Journalism sounds like an attractive career to most: a few interviews with important people, perhaps over a pleasant lunch; write it up in the afternoon; and have it read by hundreds of thousands the next day. But not all journalism is like that, and not all journalists are looking for the cushy numbers.
David Axe is one such journalist. Ditching a perfectly comfortable job reporting on local government for a small-town newspaper, and deserting a beautiful girlfriend to boot, he follows the dream of a lifetime to head over to Iraq and report on the war. He uses the Iraqi elections as a way to persuade his editor of his mission’s legitimacy but still ends up funding the excursion himself, buying the plane tickets and body armour he’ll need for a trip to Hell.
In Iraq he thrives on the danger, cursing the inevitable hanging around and not feeling truly alive until his life is threatened. He witnesses and essentially takes part in a firefight in which civilians are killed, and an ambush on a convoy he’s embedded on. He meets other journalists, such as a BBC reporter who has spent the better part of the last 20 years in war zones, who surprise him with their condition: they seem addicted to war. Will Axe end up the same way?

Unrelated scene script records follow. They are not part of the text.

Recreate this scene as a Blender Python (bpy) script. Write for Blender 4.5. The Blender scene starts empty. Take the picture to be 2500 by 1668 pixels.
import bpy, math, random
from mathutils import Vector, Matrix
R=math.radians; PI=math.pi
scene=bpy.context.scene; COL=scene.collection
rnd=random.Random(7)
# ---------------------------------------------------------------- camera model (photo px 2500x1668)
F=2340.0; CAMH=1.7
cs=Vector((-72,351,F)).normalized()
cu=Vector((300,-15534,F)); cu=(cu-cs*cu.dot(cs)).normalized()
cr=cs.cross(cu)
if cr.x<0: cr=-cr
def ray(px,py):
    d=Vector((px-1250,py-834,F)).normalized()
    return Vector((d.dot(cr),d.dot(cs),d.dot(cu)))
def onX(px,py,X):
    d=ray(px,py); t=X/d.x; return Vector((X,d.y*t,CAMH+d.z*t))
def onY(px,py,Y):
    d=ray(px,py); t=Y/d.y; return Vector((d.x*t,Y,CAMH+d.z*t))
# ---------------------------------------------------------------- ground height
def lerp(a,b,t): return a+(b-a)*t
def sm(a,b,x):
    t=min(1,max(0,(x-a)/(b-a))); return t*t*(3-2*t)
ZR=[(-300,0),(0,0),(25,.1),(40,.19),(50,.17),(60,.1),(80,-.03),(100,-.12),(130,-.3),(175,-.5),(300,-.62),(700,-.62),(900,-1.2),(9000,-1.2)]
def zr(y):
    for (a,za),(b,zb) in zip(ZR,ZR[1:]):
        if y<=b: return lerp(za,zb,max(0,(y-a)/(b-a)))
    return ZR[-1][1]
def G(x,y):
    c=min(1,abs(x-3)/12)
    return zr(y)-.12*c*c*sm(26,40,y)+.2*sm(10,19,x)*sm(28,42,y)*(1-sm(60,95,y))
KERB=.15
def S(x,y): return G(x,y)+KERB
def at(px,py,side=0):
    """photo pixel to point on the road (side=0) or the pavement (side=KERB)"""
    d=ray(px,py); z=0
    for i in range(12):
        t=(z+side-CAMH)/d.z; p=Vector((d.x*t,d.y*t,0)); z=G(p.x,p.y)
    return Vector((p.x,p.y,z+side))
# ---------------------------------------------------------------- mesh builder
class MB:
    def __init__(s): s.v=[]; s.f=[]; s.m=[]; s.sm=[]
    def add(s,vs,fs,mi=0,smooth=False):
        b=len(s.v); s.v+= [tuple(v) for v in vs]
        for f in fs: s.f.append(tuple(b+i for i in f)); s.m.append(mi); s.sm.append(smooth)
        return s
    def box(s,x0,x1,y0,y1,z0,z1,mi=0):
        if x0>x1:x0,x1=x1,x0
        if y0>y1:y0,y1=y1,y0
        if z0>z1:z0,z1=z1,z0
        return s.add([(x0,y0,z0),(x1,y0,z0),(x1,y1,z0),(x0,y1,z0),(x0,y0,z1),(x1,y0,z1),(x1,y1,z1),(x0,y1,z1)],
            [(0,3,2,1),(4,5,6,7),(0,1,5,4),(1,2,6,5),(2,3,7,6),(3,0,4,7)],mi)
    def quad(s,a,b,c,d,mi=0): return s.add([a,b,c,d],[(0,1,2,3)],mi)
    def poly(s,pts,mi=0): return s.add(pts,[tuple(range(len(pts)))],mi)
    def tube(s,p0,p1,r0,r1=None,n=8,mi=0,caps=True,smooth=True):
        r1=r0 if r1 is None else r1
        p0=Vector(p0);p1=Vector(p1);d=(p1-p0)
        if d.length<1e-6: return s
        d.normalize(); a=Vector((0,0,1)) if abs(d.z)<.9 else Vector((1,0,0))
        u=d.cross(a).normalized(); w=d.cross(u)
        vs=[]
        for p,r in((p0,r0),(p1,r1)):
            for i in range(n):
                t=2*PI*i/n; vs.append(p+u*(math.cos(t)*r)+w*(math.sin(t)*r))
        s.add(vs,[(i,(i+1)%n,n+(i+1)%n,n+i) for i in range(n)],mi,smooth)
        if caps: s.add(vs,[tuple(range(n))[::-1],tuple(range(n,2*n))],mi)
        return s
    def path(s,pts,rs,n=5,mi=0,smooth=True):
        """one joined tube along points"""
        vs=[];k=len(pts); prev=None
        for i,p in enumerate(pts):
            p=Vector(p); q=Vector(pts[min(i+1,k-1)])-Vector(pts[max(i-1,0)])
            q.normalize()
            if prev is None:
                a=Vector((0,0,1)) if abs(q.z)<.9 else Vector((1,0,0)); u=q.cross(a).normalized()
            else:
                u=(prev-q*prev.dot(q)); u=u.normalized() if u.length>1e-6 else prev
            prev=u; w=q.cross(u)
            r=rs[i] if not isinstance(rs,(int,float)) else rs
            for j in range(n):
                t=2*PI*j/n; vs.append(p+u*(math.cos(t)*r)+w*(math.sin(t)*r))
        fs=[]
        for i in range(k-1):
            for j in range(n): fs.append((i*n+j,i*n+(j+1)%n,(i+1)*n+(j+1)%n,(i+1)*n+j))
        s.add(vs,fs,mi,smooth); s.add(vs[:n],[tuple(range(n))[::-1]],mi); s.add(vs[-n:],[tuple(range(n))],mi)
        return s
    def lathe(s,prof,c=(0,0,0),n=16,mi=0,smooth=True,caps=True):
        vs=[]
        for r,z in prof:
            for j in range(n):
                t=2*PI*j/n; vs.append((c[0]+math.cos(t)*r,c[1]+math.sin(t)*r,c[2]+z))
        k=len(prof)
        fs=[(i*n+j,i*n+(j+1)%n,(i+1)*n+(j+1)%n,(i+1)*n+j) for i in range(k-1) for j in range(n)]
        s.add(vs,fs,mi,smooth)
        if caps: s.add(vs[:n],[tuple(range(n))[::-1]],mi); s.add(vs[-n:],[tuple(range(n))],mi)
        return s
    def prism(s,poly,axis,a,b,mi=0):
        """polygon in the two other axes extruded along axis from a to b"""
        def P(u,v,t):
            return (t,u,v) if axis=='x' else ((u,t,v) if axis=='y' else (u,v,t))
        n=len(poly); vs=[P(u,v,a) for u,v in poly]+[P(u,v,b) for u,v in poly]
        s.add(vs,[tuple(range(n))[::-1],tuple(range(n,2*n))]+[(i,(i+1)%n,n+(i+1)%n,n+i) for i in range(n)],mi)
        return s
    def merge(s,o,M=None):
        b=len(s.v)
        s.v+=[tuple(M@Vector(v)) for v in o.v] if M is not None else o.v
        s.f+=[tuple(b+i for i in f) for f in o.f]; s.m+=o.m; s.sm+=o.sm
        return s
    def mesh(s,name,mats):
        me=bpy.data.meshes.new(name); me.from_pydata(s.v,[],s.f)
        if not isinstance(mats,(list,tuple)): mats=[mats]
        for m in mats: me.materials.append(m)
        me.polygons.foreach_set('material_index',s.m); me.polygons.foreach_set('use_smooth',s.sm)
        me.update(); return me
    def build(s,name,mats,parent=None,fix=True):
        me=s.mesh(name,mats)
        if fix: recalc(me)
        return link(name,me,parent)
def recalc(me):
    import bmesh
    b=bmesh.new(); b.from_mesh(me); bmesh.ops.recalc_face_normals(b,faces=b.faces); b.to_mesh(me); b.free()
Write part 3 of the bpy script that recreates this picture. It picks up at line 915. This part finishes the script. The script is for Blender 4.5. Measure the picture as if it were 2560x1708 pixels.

This is a fascinating examination of the war reporter’s self-inflicted lot. Axe is a real reporter and this book is his autobiographical and no doubt cathartic account of his first experiences of war. Don’t look to it to document or comment upon the war in Iraq in any meaningful way. Instead it’s an examination of Axe’s state of mind, as he thrashes out his reasoning for doing what he’s done, perhaps attempting to justify the knowingly suicidal actions of the war reporter by comparing it to the craving of a junky.
While this lack of specific Iraq information makes the first half of the book feel light, the reader is soon involved in David’s character, experiencing situations through his eyes. It isn’t a long read but it’s impossible to pass through the book without feeling you know Axe a little, and probably like him quite a bit, even if you think he must be off his rocker for putting himself through it. This makes his fatalistic desire to follow violence to the bitter end all the more difficult to read – for the real friends and family he leaves behind, it must be torture.
The one thing that lets it down is the art. The biggest issue is the layout, which occasionally bursts across two pages, with barely defined panels bleeding into one another. Although this adds a certain dynamism, it can also make the story difficult to follow, as the reader is unsure whether to read across a spread, read one panel at a time, or quite where and how the action flows across the page.
Honest, morally ambiguous and far from egotistical, anyone interested in following war and current affairs – in the newspapers or on TV – will be interested by this ‘behind the scenes’ look into a war reporter’s mind, as long as they’re prepared to give the layout the benefit of the doubt.
The only good thing about this book is the art!!!!! Dude, the story is crap! Steven Olexa made this something worth looking at. One of the best things about it is the layouts on each page and how they flow. You have to respect the real talent and time invested into it. A grammer student could of written the story in two hours. But the art took months of hard work to capture what the writter was saying. I cannot beleive you gave the story five stars!!! Give Axe some credit for going through some of those situations but do not make it sound like the story was golden! Well, thanks for your time.